Domingo 11 de febrero, la albada

Cuenta la leyenda que un día de hace tres siglos y medio, el buen ladrón de Oruro, aquel que sustraía a los ricos explotadores para repartirlo entre los pobres que con su vida desgajaban el cerro en busca de oro y plata, convalecía ensangrentado en el interior de una cueva que usaba como refugio al interior de la icónica montaña de la ciudad. Unos forasteros lo habían herido de muerte, huyendo con lo que arrebataron de su botín altruista. El buen ladrón se encomendó a la virgen de la Candelaria antes de cerrar los ojos y desfallecer. 

A la mañana siguiente, unos compañeros le encontraron yaciendo en el suelo de su habitáculo de roca, abrazado con fuerza a una imagen de la virgen. Lo zarandearon, despertándolo. Éste se incorporó como nuevo, confirmando que el trazo de la herida infligida por los extraños había desaparecido y que en su piel no había rastro de cicatriz alguna.

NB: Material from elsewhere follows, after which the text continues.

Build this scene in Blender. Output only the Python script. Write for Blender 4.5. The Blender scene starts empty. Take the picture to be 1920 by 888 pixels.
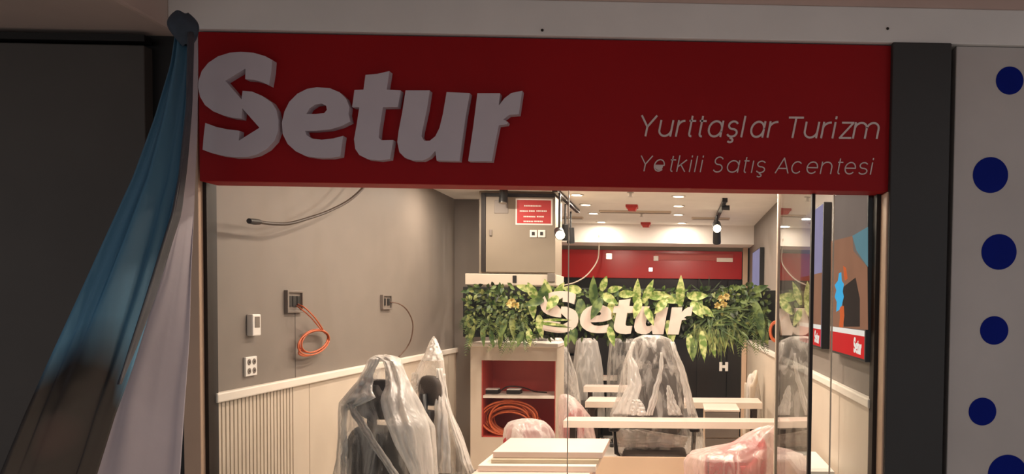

Atribuyó el milagro a la madre de Dios, cuya imagen se venera desde entonces en el santuario empotrado en el cerro de la mina, bajo el nombre de virgen del Socavón. 

Al despuntar las primeras señales del crepúsculo sobre el cielo de Oruro el domingo de carnaval, las últimas diabladas hacen su entrada al santuario, para, al romper el alba, con la llegada del día, rendir homenaje y asirse a la bendición de la Señora del Socavón, en un primer paso para empezar a expiar los múltiples pecados cometidos bajo el auspicio de la máscara y los cuernos durante esas interminables jornadas carnavalescas, en lo que se conoce como la “albada”.

En punto de las 6:30, el último grupo de músicos y bailarines es seguido por un ejército de policías militares y municipales, en moto y a pie, respectivamente, y de barrenderos y camiones de la basura, que en un lapso no mayor a treinta minutos dejan la Plaza 10 de febrero, la explanada del santuario y las calles del centro de Oruro relucientes, limpias de borrachos y deshechos, listas para un nuevo día de fiesta. Porque el carnaval, en Oruro, es eterno.